Mein kleines Haus (Traum)

Mein kleines Haus (Traum)

Bevor ich zur Lösung aller drei Problemkreise in Hamburg finden konnte, kam dann Corona, das mir nach einem Jahr des Ausharrens schließlich 2021 mit aller Kraft verdeutlichte, dass vorerst keine Fortkommen in Hamburg zu erwarten war. Mit dazu trug die unerfreuliche Wohnlage in Ottensen bei. Schon bei Abschluss des Mietvertrags im Oktober 2014 war mir klar, dass die Wohnung für ihre Größe und Ausstattung zu teuer war. Nur wollte ich endlich aus der ungeliebten Zwischenmiete entkommen und schließlich in eigenen vier Wänden leben. Ein Entschluss, dessen Ratio ich trotz der Folgen bis heute nicht in Frage stelle. Konnte ich denn wissen, dass nach kaum 9 Monaten in der Wohnung der Zustand meiner Mutter jede weitere Veränderung vor große Herausforderungen stellen würde?

Wohin heute

Am 21.12. 2012 am Rhein

Am 21.12. 2012 am Rhein. Aufbruch von Frankfurt gen Hamburg.

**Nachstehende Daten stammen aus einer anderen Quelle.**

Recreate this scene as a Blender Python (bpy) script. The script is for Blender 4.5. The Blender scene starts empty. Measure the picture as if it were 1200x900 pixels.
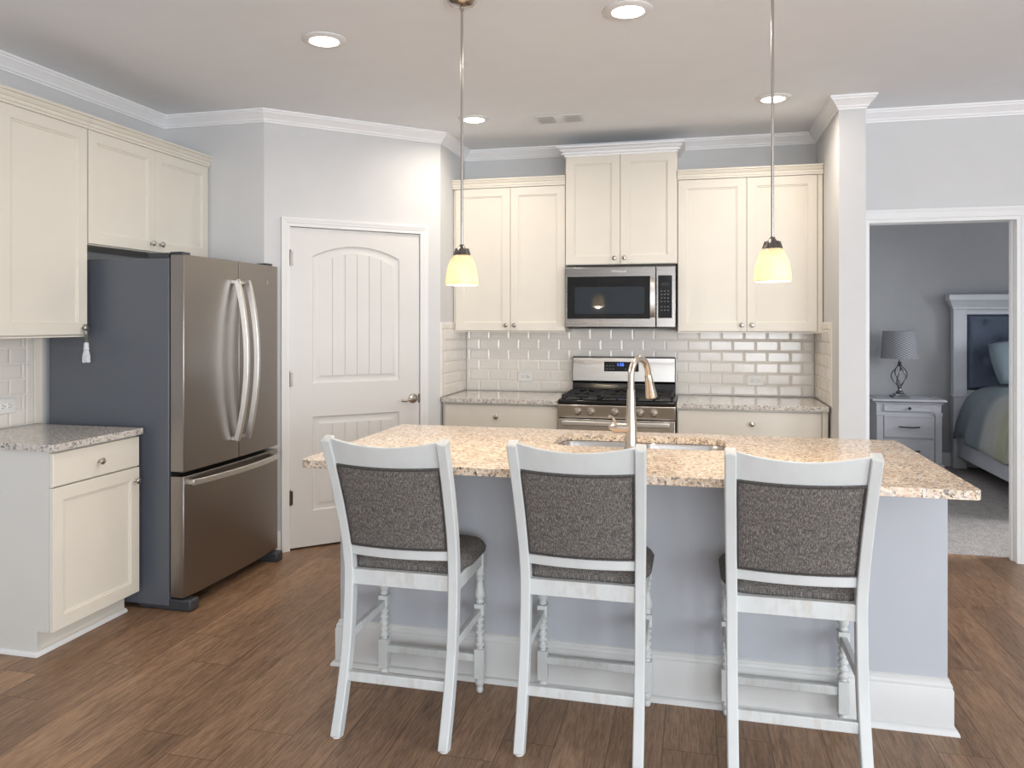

Das alles liegt nun hinter mir, ohne dass ich sagen könnte, es sei vergangen. Nach wie vor beschäftigen mich der Kunstverlust, der Zustand meiner Mutter (im 8. Jahr nun!) und die Krise der Immobilienmärkte. Im Grund ist alles nur noch schlimmer geworden.

Ich möchte nicht pessimistisch klingen und täte gerne mit Rilke „Siehe, ich lebe. Woraus?“ (9. Elegie) sagen. Dennoch macht mir der Rückblick deutlich, dass 10 Jahre vergangen sind, in denen ich 10 Jahre älter geworden bin und damit Lebensentwürfe unter anderen Sternen stehen.

Ich habe vor 10 Jahren den Aufbruch gewagt. Das möchte ich nicht missen. Könnte ich heute, 2022, erneut aufbrechen? Wohin? Unter welchen Vorzeichen?

Ungewissheit bedrückt mich. Der Tag heute, der kürzeste (WSW 22:48 MEZ), war trotzdem nicht schlecht. Nach trübem Beginn kam am Nachmittag kurz die Sonne durch die Wolken.